Interestingly, The Well Tempered Clavier was not published during Bach's lifetime. Ironically, it may not have been published, because it had been so widely distributed in manuscript form there wouldn't have been a market for sales.

Regarding audiences it seems you can make a general division between church audiences and aristocratic connoisseurs and professional musicians.

In his early career Bach was a court musical director in Weimar and Kothen. Later Bach was the music director for several churches in Leipzig from 1723-1750. It's hard to say how many people would have heard Bach's music in these various positions. But one way to try to get a sense of the scope could be comparison to the size of cities and the composers worked in them. Gluck, Graun, and Telemann work in court or church positions in Vienna, Berlin, and Hamburg which are three of the largest German cities. Leipzig by comparison is about a half or quarter the size of those largest cities. Weimar isn't even on the linked list. I imagine the smaller size of those cities would have a direct impact on the number of people who heard Bach's music: smaller cities, smaller audiences.

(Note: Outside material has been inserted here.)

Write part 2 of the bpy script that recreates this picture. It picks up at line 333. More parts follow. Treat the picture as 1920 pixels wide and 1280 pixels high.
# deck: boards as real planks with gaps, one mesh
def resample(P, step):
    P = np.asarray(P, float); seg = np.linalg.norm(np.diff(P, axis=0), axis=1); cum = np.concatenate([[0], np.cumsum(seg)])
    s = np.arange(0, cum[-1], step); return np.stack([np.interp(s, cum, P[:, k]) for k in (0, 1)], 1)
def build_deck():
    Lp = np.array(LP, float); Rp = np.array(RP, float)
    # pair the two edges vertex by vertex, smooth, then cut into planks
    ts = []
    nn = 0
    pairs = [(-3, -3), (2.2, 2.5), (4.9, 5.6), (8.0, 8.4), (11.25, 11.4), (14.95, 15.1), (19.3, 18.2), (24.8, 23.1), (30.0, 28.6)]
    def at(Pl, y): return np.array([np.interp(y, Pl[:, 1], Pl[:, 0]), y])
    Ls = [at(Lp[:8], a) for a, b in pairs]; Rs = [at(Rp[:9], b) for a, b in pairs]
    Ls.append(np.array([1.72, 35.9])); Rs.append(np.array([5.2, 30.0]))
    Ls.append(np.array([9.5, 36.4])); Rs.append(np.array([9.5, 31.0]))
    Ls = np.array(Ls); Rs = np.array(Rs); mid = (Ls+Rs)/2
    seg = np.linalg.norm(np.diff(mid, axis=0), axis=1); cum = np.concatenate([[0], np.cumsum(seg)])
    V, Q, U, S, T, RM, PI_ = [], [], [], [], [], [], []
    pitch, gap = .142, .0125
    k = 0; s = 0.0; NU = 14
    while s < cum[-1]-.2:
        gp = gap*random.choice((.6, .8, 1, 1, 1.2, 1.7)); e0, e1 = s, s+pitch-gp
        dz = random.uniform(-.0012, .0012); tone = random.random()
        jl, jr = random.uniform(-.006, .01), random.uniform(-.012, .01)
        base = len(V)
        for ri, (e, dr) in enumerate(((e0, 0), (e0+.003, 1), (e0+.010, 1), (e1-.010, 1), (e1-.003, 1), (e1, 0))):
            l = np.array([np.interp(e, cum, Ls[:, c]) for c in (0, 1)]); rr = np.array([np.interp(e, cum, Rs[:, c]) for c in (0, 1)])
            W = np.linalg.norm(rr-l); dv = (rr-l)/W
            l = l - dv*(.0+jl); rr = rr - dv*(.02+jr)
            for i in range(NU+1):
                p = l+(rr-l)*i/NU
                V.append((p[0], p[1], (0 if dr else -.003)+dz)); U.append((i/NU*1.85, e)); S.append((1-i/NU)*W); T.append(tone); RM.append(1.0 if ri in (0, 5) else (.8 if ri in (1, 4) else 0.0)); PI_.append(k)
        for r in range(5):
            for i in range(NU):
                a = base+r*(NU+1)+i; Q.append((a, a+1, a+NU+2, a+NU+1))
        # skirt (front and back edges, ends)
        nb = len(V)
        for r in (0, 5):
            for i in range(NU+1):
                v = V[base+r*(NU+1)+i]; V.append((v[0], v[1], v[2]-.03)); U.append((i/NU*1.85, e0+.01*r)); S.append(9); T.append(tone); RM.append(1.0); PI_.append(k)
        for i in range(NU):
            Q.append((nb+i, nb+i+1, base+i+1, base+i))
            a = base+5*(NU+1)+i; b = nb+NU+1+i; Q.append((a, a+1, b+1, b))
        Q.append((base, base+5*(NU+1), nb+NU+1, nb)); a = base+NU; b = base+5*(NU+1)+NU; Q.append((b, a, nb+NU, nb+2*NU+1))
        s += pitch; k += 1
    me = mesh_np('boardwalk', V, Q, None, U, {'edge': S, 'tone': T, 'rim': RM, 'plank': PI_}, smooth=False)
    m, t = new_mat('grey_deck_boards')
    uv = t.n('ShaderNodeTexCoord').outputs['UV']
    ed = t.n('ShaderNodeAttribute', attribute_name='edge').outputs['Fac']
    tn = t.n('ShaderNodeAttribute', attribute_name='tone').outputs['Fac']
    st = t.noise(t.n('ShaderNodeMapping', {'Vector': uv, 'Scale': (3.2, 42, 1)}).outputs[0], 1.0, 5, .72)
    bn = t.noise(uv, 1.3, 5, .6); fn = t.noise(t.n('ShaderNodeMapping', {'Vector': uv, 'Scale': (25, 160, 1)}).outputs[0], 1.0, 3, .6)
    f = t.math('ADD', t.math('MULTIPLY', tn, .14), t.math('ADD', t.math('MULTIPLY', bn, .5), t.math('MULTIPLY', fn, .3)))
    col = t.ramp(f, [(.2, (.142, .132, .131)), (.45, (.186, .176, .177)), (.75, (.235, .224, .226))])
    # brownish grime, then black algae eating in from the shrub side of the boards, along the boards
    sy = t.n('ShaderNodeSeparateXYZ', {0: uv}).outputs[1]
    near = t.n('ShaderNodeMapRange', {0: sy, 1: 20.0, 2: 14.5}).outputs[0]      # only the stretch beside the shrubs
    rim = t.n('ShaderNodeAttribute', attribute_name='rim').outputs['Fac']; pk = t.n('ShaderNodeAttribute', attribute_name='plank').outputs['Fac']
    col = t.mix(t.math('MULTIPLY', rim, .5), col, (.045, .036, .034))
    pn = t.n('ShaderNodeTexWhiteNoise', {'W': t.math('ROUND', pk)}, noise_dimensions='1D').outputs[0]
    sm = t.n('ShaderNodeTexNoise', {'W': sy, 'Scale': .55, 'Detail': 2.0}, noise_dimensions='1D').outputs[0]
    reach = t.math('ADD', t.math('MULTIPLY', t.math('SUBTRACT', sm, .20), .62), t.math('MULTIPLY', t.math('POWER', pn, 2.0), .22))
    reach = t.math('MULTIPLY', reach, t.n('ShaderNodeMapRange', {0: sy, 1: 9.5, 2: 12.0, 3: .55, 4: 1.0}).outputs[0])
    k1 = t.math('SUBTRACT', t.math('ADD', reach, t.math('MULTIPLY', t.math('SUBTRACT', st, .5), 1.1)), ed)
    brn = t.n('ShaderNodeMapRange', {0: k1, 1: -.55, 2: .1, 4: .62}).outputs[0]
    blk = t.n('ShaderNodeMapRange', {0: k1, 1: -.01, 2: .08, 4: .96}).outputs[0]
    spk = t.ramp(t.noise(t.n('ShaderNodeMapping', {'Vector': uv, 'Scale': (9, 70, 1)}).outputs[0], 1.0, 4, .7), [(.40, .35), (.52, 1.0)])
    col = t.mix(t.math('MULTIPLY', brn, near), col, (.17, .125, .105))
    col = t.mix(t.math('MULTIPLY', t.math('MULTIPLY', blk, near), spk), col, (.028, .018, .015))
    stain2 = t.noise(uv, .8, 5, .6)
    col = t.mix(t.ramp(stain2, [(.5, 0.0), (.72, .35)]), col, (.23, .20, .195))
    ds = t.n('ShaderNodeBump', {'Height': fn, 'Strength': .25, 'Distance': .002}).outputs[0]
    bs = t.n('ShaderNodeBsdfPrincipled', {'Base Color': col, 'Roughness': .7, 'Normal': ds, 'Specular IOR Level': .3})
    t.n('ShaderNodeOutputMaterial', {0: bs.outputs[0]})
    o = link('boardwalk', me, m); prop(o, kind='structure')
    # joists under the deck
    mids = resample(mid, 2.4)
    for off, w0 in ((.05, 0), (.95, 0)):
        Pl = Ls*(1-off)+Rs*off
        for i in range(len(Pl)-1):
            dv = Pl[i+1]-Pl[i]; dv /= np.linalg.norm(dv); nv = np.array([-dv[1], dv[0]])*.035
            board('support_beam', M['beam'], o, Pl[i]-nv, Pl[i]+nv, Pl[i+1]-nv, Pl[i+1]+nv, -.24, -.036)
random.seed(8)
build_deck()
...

That doesn't necessarily mean Bach's influence wasn't far reaching. Anecdotes and stories show Bach's reputation was great and surely many people must have heard his music for him to have gained that reputation. The keyboard "dual" between Bach and Marchand is an entertaining example. The Goldberg Variations were supposedly written at the request of an aristocrat. That story is apparently apocryphal, but the music was publish during Bach's lifetime. The story of Frederick the Great and Bach however is true and informative. Frederick had musical courts in Berlin and Potsdam and famously invited Bach to his court to improvise on a theme written by the king. After the meeting Bach wrote a composition on the theme, The Musical Offering, which is among the relatively small number of works published during Bach's lifetime. Command performances are a recognition of reputation. That reputation had to come from listeners.

I think the general historic view is Bach was well known and highly regarded as a keyboard player and composer, but his style was considered difficult and technical. He was known more to the smaller circle of aristocracy and musicians and not famous at the level of someone like Handel or Telemann. (If you're into rock music, I think it's like comparing Robert Fripp to Jimmie Hendrix or Eddie Van Halen. Lot's of people know the former, but he isn't super famous like the later.) In terms of social strata the church music would have been heard by a audience beyond the aristocracy, but I doubt if the general congregation knew who composed the music, and remember that music on the whole wasn't published. The number of people who heard Bach's music during his lifetime would certainly be comparatively small, but it seems wrong to mistake that for obscurity.

After Bach's death people strove to preserve his work. In 1829 a Bach revival started with Mendelssohn's production of the Saint Matthew Passion. That was the beginning of a reversal for Bach. Eventually Bach's music became known the world over while ironically many of his contemporaries who enjoyed great popularity are now obscure.